Land began to speak in his strange, choked-off voice (perhaps that ‘absurdly high pitched … tone … ancient demonists described as “silvery”’ that he would later report being taunted by),3 the disconcerted audience began to giggle; the demon voice wavered slightly until Land’s sense of mission overcame his momentary self-consciousness; and as the ‘performance’ continued the audience fell silent, eyeing each other uncertainly as if they had walked into a funeral by mistake. Embarrassment was regarded by Land as just one of the rudimentary inhibitions that had to be broken down in order to explore the unknown—in contrast to the forces of academic domestication, which normalised by fostering a sense of inadequacy and shame before the Masters, before the edifice of what is yet to be learnt—thus reversing the libidinal charge of the ‘unknown’ and turning it into an endless duty, an infinite labour.
 

craner

Beast of Burden
There's the other kind of writing, where you try and find an elegant way to say what you already know, but that kind of writing is disgusting, preening, abhorrent. The New Yorker.
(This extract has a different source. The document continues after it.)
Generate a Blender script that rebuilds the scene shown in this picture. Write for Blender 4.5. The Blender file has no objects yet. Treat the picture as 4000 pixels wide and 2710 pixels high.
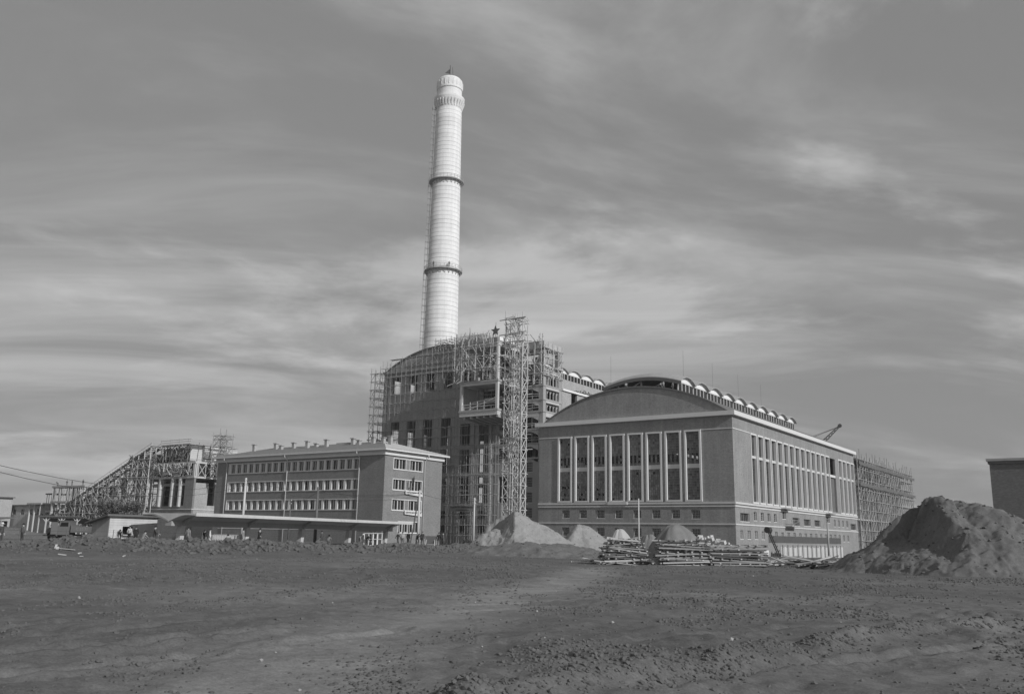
import bpy, bmesh, math, random
import numpy as np
from mathutils import Vector, Matrix
random.seed(7); rng = np.random.default_rng(7)
R = math.radians
sc = bpy.context.scene
col = sc.collection

# ------------------------------------------------------------------ camera
cam_data = bpy.data.cameras.new('camera'); cam = bpy.data.objects.new('camera', cam_data); col.objects.link(cam)
YAW, PITCH, ROLL = R(-34.924), R(12.1945), R(1.07)
fw = Vector((math.sin(YAW)*math.cos(PITCH), math.cos(YAW)*math.cos(PITCH), math.sin(PITCH)))
r0 = Vector((math.cos(YAW), -math.sin(YAW), 0)); u0 = r0.cross(fw)
rt = math.cos(ROLL)*r0 + math.sin(ROLL)*u0; up = -math.sin(ROLL)*r0 + math.cos(ROLL)*u0
cm = Matrix.Identity(4)
for i in range(3):
    cm[i][0], cm[i][1], cm[i][2] = rt[i], up[i], -fw[i]
cm.translation = Vector((0, 0, 1.65))
cam.matrix_world = cm
cam_data.sensor_width = 36; cam_data.lens = 3447.6/4000*36
cam_data.clip_start = .1; cam_data.clip_end = 9000
sc.camera = cam

# ------------------------------------------------------------------ sky, sun, exposure
SUN_EL, SUN_AZ = R(28), R(-9)            # azimuth measured from +X towards +Y
sun_dir = Vector((math.cos(SUN_AZ)*math.cos(SUN_EL), math.sin(SUN_AZ)*math.cos(SUN_EL), math.sin(SUN_EL)))
w = bpy.data.worlds.new('World'); sc.world = w; w.use_nodes = True
nt = w.node_tree; N = nt.nodes; L = nt.links; N.clear()
def nd(tree, t, **k):
    n = tree.nodes.new(t)
    for a, b in k.items():
        if a.startswith('_'): n.inputs[a[1:].replace('_', ' ')].default_value = b
        else: setattr(n, a, b)
    return n
def mth(tree, op, a, b=None, clamp=False):
    n = tree.nodes.new('ShaderNodeMath'); n.operation = op; n.use_clamp = clamp
    for i, v in enumerate((a, b)):
        if v is None: continue
        if isinstance(v, (int, float)): n.inputs[i].default_value = v
        else: tree.links.new(v, n.inputs[i])
    return n.outputs[0]
out = N.new('ShaderNodeOutputWorld'); bg = N.new('ShaderNodeBackground'); L.new(bg.outputs[0], out.inputs[0])
sky = N.new('ShaderNodeTexSky'); sky.sky_type = 'NISHITA'; sky.sun_disc = False
sky.sun_elevation = SUN_EL; sky.sun_rotation = math.atan2(sun_dir.x, sun_dir.y)
sky.air_density = 1.0; sky.dust_density = .6; sky.ozone_density = 1.0
sep = N.new('ShaderNodeSeparateColor'); L.new(sky.outputs[0], sep.inputs[0])   # blue-sensitive film: one channel of the sky
tc = N.new('ShaderNodeTexCoord'); sx = N.new('ShaderNodeSeparateXYZ'); L.new(tc.outputs['Generated'], sx.inputs[0])
zz = mth(nt, 'ADD', mth(nt, 'MAXIMUM', sx.outputs[2], 0.0), .18)
pu = mth(nt, 'DIVIDE', sx.outputs[0], zz); pv = mth(nt, 'DIVIDE', sx.outputs[1], zz)
cmb = N.new('ShaderNodeCombineXYZ'); L.new(pu, cmb.inputs[0]); L.new(pv, cmb.inputs[1])
mp0 = N.new('ShaderNodeMapping'); L.new(cmb.outputs[0], mp0.inputs[0]); mp0.inputs['Rotation'].default_value = (0, 0, R(-44))
mp = N.new('ShaderNodeMapping'); L.new(mp0.outputs[0], mp.inputs[0])
mp.inputs['Location'].default_value = (9.1, 5.3, 0); mp.inputs['Scale'].default_value = (.42, 1.0, 1)
def noise_tex(src, sc_, det, rgh, dist):
    n = nd(nt, 'ShaderNodeTexNoise', _Scale=sc_, _Detail=det, _Roughness=rgh, _Distortion=dist); L.new(src.outputs[0], n.inputs['Vector']); return n.outputs[0]
def sstep(v, lo, hi):
    m = N.new('ShaderNodeMapRange'); m.interpolation_type = 'SMOOTHSTEP'; L.new(v, m.inputs['Value']); m.inputs['From Min'].default_value = lo; m.inputs['From Max'].default_value = hi; return m.outputs[0]
mp3 = N.new('ShaderNodeMapping'); L.new(mp0.outputs[0], mp3.inputs[0]); mp3.inputs['Scale'].default_value = (.6, .8, 1); mp3.inputs['Location'].default_value = (3.3, 8.1, 0)
n1 = noise_tex(mp, 1.7, 9.0, .60, .7); n2 = noise_tex(mp, .62, 3.0, .5, .3); n3 = noise_tex(mp3, 1.1, 9.0, .60, .25)
streaks = sstep(mth(nt, 'ADD', mth(nt, 'MULTIPLY', n1, .62), mth(nt, 'MULTIPLY', n2, .38)), .43, .66)
puffs = sstep(n3, .535, .63)
mask = mth(nt, 'ADD', mth(nt, 'MULTIPLY', streaks, .72), mth(nt, 'MULTIPLY', puffs, .50), True)
SKYK, CLOUD = .105, .57
base = mth(nt, 'ADD', mth(nt, 'MULTIPLY', mth(nt, 'MULTIPLY', sep.outputs[2], SKYK), .12), .195)
mixn = mth(nt, 'ADD', mth(nt, 'MULTIPLY', base, mth(nt, 'SUBTRACT', 1.0, mask)), mth(nt, 'MULTIPLY', mask, CLOUD))
cc = N.new('ShaderNodeCombineXYZ')
for i in range(3): L.new(mixn, cc.inputs[i])
mulv = N.new('ShaderNodeVectorMath'); mulv.operation = 'SCALE'; mulv.inputs['Scale'].default_value = 10.0
L.new(cc.outputs[0], mulv.inputs[0]); L.new(mulv.outputs[0], bg.inputs[0]); bg.inputs[1].default_value = .1
sd = bpy.data.lights.new('sun', 'SUN'); sd.energy = 3.0; sd.angle = R(.6); sd.color = (1, 1, 1)
so = bpy.data.objects.new('sun', sd); col.objects.link(so); so.rotation_euler = sun_dir.to_track_quat('Z', 'Y').to_euler(); so.location = (0, 0, 60)
vs = sc.view_settings; sc.display_settings.display_device = 'sRGB'
vs.view_transform = 'Standard'; vs.look = 'None'; vs.exposure = 0; vs.gamma = 1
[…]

I was about to get offended, but one of the reasons I carry on writing things is that I am a chaotic and instinctive thinker, so I usually have to think through writing. It clarifies what I'm trying to think, rather than what I'm trying to say. Of course, I also just enjoy playing around with words and sentences, I find it's a bit like doing a painting.
 

craner

Beast of Burden
Embaressment is a big inhibiting factor. Well it was for me anyway. And writing as a discipline is partly about identifying these inhibitory forces and destroying them! What is it which limits my ability to speak? Why can't I go any further in this direction? What's stopping me?

I never, ever got embarrassed, but that's why I have written a lot of embarrassing bollocks.